Company size: where salaries concentrate
Salary levels vary by company size, but not linearly:
Peak salaries appear in 501–1000 employees ($50,000 P50)
Large enterprises (1000+) drop to $41,600 despite representing 44% of job offers
This suggests:
Mid-sized companies are more aggressive in compensation
Large corporations optimize for scale and cost control

Industries and salaries: specialization drives value
Sector analysis reveals a structural imbalance:
High-paying sectors:
Health: $37,440
Education: $32,221
Agriculture: $31,127
Mid-range:
Tech: $29,120
Business services: $29,739
Low-paying high-volume sectors:
Retail: $17,844
Administration: $13,070
The pattern is clear: volume-heavy sectors pay less; specialized sectors pay more.

Most in-demand jobs and skills worldwide
Top roles by demand:
Sales Representative (89K+ offers)
Retail Sales Assistant (76K+)
Administrative and operational roles dominate
Top skills:
Communication Skills (30K+ offers, $33,280 P50)
Customer Service
Sales
Microsoft Excel
English
Key insight:
The market prioritizes execution and operational roles, not just high-skill technical profiles.
Methodology and data reliability
All data included in this report is derived from the analysis of 2.7M real job postings worldwide.
These postings were normalized, classified, and aggregated to remove duplicates and biases, enabling internationally comparable insights.
This approach complements traditional sources by offering a real-time, demand-driven view of the labor market.

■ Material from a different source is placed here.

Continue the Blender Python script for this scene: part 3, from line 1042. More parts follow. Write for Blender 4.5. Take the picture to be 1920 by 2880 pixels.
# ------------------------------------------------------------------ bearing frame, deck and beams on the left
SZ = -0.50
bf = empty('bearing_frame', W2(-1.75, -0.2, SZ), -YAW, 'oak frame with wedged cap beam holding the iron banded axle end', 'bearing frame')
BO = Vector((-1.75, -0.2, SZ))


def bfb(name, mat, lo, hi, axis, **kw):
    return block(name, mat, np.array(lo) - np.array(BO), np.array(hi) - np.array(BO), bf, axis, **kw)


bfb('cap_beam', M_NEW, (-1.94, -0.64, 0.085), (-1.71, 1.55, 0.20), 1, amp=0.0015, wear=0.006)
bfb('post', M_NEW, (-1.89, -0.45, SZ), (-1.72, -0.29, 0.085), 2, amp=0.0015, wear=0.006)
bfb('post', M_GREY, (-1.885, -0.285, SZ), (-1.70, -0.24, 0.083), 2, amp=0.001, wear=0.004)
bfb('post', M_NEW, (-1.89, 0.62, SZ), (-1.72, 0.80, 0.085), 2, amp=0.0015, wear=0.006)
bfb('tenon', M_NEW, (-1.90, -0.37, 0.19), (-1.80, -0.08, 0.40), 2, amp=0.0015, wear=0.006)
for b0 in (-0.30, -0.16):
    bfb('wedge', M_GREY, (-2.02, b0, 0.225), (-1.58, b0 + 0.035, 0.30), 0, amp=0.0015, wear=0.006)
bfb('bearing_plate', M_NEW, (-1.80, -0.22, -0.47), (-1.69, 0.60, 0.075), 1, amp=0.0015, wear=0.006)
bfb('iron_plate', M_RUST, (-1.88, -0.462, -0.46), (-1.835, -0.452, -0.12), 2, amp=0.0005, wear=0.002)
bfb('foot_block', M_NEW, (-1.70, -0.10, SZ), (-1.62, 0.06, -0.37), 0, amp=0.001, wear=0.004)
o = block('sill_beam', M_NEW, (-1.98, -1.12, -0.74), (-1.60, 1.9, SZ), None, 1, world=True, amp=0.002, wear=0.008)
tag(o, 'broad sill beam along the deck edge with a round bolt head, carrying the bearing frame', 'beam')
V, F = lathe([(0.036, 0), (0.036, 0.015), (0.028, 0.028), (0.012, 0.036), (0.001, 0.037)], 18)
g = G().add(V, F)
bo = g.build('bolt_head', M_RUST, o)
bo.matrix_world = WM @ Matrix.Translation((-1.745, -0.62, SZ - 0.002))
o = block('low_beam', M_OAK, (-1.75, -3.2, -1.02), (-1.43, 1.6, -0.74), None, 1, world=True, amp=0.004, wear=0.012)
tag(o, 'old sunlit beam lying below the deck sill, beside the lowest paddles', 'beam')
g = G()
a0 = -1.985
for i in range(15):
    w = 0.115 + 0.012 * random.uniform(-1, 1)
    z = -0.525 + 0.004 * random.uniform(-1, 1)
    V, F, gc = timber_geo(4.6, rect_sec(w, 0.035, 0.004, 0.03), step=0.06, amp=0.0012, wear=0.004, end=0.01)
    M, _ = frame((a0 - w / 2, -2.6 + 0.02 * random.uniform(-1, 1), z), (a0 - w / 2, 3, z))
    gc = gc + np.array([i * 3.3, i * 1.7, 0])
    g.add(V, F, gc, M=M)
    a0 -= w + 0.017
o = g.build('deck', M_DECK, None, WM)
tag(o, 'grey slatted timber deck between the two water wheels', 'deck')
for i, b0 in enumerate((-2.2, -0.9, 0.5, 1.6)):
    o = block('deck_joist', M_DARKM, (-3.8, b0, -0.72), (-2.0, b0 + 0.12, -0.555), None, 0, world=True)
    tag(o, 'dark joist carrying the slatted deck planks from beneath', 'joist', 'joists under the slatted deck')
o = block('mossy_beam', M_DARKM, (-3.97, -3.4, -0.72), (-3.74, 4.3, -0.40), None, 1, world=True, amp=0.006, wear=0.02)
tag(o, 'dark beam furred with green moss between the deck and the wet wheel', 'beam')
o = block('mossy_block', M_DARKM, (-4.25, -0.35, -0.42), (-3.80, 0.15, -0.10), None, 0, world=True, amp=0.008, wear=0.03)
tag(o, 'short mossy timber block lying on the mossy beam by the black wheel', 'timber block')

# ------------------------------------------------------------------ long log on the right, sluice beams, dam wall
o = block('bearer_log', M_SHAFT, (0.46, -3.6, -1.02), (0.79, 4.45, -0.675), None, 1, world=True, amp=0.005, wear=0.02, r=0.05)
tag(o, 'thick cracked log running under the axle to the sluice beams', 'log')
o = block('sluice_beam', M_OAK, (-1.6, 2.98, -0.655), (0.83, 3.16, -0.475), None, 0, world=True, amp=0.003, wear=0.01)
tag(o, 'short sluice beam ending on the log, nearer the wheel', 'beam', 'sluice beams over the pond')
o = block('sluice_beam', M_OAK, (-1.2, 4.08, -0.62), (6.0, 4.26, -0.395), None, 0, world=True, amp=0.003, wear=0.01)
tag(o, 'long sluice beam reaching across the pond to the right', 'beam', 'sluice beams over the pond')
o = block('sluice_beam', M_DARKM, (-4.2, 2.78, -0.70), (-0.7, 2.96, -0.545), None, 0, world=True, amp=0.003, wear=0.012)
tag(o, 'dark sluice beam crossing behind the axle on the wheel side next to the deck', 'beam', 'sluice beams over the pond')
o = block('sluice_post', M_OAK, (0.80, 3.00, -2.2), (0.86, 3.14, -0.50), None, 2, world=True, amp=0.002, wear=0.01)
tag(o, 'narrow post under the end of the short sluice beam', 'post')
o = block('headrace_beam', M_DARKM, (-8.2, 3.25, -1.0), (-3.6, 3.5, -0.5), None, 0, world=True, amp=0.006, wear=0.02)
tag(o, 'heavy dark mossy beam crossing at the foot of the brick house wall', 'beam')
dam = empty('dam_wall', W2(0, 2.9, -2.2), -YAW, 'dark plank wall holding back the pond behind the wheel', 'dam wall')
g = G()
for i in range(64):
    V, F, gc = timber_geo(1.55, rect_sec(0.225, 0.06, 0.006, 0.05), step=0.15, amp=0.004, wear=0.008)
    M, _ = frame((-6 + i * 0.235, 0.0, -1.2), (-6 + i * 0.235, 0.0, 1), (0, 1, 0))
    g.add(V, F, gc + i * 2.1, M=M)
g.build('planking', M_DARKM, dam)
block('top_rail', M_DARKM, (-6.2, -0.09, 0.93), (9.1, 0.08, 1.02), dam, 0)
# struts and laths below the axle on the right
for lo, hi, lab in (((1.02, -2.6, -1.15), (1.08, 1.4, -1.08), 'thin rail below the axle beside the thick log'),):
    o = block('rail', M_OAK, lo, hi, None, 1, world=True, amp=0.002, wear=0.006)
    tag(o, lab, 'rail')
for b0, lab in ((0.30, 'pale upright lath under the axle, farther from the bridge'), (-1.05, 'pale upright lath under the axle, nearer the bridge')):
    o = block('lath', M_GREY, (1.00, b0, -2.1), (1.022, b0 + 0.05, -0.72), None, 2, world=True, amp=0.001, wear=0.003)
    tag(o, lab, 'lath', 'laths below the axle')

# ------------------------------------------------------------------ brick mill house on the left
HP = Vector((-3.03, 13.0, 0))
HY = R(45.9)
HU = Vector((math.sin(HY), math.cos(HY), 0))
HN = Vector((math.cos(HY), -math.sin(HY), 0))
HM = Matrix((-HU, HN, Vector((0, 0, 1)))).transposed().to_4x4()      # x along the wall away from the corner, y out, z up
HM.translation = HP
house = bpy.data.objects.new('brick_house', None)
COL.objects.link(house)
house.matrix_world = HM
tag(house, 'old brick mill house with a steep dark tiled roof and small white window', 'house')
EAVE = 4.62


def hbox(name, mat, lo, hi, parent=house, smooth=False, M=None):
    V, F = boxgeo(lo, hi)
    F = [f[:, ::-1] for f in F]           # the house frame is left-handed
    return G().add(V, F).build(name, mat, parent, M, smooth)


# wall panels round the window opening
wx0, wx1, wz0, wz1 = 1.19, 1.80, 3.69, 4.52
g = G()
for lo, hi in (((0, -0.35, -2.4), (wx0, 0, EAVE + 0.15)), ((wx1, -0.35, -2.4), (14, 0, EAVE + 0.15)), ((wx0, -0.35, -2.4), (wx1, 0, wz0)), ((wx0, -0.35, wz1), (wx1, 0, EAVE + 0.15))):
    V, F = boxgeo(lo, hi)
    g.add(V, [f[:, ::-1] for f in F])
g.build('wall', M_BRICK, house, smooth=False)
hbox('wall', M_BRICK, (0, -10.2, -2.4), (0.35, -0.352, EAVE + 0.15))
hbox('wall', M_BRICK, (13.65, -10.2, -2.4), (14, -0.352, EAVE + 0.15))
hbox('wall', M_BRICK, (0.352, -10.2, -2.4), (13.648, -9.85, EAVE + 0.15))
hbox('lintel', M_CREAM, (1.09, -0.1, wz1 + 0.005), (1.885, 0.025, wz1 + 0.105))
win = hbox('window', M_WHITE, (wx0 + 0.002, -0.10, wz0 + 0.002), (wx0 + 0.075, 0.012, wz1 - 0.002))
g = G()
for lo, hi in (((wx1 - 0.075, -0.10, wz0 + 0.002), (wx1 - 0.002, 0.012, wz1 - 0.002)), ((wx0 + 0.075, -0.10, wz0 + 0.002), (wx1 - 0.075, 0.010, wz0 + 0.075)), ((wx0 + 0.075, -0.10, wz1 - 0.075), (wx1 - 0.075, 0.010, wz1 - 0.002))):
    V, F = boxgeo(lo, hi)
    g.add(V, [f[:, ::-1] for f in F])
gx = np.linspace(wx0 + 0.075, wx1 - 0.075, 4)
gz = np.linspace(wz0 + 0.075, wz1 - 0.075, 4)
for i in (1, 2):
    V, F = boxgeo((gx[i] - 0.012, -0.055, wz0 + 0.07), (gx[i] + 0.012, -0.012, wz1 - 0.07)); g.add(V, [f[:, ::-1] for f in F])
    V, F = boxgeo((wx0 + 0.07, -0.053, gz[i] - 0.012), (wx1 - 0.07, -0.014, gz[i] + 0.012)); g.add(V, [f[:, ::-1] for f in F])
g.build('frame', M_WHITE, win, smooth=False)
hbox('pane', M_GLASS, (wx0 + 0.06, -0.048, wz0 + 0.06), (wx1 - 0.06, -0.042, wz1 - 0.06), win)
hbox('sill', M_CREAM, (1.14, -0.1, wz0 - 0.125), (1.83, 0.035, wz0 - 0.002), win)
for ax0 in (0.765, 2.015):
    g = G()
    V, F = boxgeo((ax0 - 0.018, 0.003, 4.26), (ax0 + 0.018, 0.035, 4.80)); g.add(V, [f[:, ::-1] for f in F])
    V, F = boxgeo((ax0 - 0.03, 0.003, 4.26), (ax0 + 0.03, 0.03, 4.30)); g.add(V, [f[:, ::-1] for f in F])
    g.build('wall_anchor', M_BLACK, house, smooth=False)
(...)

Conclusions: a more polarized and demanding labor market
The global labor market is becoming more unequal and more complex:
Salary gaps between countries remain wide
Junior roles dominate demand
Specialization drives salary growth
Large markets do not guarantee higher pay
Flexibility is growing slower than expected
At the same time:
Emerging markets show volatility, not convergence
High-value sectors continue to pull away from the rest
The direction is clear:
The labor market is no longer homogeneous. It is segmented, data-driven, and increasingly dependent on specialization.